Ebenso wenig war durch die Beklagte – wie der Bevollmächtigte des Klägers zu meinen scheint – die Zuerkennung der Schlüsselzahl 95 für die – untypisch – nicht sofortvollziehbar entzogene Fahrerlaubnis der Klassen C1, C1E in die Ermessenserwägungen einzubeziehen. Den insoweit nachgewiesenen Berufskraftfahrer-Qualifikationen für gewerbliche Fahrten ist für die hier in Rede stehenden Fahreignungszweifel nichts zu entnehmen.

Für das Gericht bestehen schließlich auch keine Zweifel hinsichtlich der Rechtmäßigkeit der Fragestellung der Gutachtensanordnung. Sie bewegt sich innerhalb der in § 11 Abs. 6 Satz 1 FeV vorgegebenen Grenzen. Die Hinweise nach § 11 Abs. 6 Satz 2 FeV sind erfolgt.

Da die Entziehung der Fahrerlaubnis der summarischen gerichtlichen Überprüfung standhält, verbleibt es auch bei der in Nr. 2 des streitgegenständlichen Bescheids enthaltenen, hinsichtlich der Frist konkretisierten Verpflichtung, den Führerschein innerhalb der genannten Frist abzuliefern (§ 3 Abs. 2 Satz 3 StVG i.V.m. § 47 Abs. 1 Satz 1 FeV). Rechtliche Bedenken gegen die in Nr. 3 des Bescheids enthaltene Zwangsgeldandrohung oder die Kostenentscheidungen (Nrn. 5 und 6) wurden weder vorgetragen noch sind solche sonst ersichtlich.

Die Kostenentscheidung beruht auf § 154 Abs. 1 VwGO.

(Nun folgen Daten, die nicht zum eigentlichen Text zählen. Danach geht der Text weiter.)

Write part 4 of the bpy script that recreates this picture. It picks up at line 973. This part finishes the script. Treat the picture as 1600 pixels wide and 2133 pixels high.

Die Entscheidung über die vorläufige Vollstreckbarkeit der Kostenentscheidung hat ihre Rechtsgrundlage in § 167 Abs. 2, Abs. 1 VwGO i.V.m. § 708 Nr. 11, § 711 ZPO.

Beschluss

Der Streitwert wird auf EUR 12.500,00 festgesetzt

(§ 52 Abs. 1 Gerichtskostengesetz -GKG- i.V.m. Nr. 46.3 und 46.4 des Streitwertkatalogs für die Verwaltungsgerichtsbarkeit 2013; s. BayVGH, U.v. 7.3.2016 – 11 B 15.2093 – juris Rn. 45).